▸ **Brief**: Present every line in which the string "that" appears.

▸ **Material provided**:
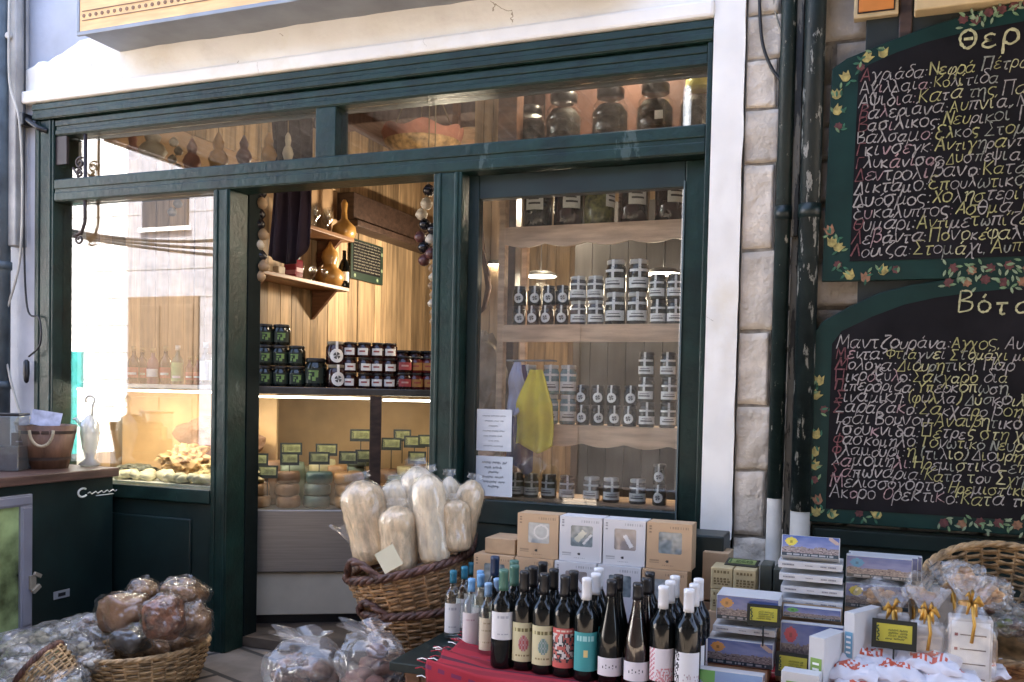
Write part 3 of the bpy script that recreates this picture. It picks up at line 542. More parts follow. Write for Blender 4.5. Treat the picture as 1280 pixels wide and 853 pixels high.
...
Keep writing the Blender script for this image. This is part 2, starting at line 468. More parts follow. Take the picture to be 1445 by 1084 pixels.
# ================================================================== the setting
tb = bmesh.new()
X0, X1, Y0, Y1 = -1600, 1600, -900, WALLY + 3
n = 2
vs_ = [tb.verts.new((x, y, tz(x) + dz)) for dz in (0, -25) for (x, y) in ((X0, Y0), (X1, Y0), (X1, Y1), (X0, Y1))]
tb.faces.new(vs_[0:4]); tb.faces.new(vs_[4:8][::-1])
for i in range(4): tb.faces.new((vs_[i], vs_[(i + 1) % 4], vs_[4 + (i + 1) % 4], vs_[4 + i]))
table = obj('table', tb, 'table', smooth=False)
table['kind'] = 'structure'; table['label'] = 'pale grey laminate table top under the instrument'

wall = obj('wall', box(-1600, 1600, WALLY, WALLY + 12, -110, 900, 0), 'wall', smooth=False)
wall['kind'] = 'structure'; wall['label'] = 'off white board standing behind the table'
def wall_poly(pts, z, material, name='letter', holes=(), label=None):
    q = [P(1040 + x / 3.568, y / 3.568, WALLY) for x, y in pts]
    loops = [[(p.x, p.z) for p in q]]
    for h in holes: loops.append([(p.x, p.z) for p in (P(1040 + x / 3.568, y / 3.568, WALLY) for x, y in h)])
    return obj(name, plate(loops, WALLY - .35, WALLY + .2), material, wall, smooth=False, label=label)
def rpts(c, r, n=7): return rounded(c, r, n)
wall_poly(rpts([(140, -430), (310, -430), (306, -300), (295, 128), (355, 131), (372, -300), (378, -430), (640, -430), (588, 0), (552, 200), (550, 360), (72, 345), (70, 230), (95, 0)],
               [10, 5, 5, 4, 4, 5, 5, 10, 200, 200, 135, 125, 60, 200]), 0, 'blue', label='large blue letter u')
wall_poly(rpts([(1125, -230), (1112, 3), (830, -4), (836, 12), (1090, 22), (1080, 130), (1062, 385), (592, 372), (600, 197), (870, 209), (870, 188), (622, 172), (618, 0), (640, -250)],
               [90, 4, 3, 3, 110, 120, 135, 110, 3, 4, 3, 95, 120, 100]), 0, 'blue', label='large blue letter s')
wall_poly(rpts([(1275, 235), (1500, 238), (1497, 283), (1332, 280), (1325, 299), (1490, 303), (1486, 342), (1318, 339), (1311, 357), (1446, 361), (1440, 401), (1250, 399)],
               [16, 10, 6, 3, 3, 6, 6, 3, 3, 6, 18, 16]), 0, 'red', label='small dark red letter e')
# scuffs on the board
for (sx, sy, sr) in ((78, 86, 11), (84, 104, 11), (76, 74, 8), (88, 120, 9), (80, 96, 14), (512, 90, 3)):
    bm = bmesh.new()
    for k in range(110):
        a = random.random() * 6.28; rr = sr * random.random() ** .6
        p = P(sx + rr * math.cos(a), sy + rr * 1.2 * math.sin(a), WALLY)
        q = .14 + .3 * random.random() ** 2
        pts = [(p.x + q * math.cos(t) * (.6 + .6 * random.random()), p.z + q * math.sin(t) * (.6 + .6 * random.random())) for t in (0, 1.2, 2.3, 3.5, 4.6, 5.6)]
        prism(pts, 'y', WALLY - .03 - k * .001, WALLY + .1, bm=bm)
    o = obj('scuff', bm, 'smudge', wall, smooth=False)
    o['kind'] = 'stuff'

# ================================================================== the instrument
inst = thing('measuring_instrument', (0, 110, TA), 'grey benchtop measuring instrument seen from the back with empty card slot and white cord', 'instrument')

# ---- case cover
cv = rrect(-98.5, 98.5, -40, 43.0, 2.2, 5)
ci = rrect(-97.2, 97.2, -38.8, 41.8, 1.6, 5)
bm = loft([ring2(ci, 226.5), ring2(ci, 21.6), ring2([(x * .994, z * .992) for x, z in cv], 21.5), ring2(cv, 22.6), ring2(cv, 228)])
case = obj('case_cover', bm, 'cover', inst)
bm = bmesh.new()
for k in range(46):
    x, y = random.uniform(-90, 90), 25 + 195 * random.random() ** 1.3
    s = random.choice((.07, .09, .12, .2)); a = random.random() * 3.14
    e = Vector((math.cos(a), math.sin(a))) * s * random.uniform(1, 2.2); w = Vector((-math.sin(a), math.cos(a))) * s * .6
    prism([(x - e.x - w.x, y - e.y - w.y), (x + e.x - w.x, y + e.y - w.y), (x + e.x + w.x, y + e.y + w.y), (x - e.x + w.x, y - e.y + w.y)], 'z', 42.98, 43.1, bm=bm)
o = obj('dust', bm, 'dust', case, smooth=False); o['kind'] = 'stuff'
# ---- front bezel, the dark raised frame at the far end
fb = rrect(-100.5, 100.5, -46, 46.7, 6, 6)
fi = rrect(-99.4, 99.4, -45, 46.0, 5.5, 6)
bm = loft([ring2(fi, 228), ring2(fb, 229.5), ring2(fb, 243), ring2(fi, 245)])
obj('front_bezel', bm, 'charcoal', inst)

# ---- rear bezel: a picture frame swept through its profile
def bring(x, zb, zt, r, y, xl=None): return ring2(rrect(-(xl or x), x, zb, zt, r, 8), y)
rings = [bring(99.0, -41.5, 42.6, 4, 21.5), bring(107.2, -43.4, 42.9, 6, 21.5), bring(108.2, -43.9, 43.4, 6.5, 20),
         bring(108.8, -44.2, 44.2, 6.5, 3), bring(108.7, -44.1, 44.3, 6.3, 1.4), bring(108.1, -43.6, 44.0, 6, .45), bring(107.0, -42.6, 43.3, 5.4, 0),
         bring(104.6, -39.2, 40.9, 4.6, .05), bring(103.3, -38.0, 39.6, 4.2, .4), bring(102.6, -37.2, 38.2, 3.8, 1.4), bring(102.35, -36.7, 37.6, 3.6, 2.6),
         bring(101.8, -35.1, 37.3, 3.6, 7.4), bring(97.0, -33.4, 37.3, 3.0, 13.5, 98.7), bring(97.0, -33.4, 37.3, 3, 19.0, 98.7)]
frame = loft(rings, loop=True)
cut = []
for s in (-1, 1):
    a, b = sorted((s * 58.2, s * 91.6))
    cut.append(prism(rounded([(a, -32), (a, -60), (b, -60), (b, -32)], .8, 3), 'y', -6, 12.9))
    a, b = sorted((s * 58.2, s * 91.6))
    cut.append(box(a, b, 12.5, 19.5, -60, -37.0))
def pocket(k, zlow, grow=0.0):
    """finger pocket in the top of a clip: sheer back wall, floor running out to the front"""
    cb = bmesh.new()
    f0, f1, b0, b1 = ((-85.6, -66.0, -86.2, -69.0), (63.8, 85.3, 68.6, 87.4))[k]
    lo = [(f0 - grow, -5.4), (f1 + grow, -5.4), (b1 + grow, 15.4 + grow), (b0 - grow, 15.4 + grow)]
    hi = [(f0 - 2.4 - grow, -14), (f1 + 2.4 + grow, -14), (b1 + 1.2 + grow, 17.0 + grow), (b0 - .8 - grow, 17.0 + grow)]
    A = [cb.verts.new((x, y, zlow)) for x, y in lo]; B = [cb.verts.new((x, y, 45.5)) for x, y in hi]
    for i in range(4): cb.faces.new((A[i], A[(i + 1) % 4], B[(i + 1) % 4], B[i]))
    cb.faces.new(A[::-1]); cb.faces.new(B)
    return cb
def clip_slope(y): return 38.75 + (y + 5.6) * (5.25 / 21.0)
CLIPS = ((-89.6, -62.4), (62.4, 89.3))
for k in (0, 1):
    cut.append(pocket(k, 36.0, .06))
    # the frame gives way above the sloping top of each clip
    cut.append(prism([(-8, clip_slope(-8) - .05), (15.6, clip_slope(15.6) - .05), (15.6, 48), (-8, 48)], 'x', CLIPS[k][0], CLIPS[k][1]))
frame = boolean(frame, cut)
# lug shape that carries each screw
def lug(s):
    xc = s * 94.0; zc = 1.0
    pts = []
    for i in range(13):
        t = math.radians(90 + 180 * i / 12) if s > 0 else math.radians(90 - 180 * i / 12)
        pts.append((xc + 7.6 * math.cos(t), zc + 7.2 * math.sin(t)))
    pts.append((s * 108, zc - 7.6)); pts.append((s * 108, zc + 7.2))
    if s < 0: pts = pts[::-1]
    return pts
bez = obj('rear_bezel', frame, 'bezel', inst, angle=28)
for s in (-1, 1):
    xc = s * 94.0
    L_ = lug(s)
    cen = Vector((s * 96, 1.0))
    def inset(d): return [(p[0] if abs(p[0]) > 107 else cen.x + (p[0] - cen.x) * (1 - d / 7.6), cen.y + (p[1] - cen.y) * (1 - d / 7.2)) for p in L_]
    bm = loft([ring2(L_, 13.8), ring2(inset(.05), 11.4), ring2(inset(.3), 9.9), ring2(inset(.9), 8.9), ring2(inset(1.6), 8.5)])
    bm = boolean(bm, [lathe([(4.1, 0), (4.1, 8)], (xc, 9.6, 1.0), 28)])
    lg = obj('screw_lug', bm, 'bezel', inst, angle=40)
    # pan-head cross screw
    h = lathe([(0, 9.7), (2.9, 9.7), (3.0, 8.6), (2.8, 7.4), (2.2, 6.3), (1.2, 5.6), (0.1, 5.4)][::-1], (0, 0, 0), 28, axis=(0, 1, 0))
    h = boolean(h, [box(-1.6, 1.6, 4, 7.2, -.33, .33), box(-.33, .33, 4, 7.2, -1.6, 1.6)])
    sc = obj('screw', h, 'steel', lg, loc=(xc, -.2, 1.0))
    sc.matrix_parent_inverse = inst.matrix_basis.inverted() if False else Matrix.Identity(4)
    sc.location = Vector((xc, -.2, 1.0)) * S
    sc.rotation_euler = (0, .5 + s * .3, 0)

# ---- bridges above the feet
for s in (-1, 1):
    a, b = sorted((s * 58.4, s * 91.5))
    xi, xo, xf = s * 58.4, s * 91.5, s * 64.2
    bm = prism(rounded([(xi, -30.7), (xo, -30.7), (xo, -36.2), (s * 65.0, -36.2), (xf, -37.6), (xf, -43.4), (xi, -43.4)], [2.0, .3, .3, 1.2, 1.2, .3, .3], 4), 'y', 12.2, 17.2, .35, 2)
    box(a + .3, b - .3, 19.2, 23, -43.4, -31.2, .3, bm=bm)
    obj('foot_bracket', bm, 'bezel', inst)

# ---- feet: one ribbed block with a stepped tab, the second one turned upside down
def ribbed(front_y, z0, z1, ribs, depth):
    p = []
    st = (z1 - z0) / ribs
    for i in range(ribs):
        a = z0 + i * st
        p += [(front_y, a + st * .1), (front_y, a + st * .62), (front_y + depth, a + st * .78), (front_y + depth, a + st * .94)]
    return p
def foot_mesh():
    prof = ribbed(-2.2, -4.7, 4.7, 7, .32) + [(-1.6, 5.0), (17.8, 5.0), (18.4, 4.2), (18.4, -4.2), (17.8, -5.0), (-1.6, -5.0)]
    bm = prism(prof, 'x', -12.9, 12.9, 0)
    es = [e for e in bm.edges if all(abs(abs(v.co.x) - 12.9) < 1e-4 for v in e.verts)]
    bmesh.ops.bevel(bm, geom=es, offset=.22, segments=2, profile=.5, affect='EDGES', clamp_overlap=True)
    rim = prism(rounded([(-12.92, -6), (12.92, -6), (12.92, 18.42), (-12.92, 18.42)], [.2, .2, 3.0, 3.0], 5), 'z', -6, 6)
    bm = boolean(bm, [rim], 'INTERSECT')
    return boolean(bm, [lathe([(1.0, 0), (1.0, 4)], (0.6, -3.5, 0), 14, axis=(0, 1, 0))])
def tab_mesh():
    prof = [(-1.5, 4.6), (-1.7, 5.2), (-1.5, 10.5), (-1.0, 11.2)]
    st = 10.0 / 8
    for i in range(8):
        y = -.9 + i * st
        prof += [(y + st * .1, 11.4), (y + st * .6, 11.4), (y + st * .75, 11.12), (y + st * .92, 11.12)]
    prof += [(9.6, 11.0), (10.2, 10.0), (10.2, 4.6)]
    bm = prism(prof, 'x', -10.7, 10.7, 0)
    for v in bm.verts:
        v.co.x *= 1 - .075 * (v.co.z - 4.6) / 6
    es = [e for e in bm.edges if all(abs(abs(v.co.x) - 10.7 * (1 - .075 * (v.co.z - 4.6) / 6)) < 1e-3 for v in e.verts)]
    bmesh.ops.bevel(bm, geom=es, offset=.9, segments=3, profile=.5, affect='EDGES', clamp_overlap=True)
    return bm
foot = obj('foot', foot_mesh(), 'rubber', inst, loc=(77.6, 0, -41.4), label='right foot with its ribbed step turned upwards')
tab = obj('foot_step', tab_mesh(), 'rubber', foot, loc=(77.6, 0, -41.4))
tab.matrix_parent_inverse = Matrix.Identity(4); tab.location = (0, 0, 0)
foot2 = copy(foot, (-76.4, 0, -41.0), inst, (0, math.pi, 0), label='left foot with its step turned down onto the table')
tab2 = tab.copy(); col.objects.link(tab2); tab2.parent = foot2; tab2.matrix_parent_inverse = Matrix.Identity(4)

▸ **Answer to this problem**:
Write part 3 of the bpy script that recreates this picture. It picks up at line 542. More parts follow. Write for Blender 4.5. Treat the picture as 1280 pixels wide and 853 pixels high.
# lug shape that carries each screw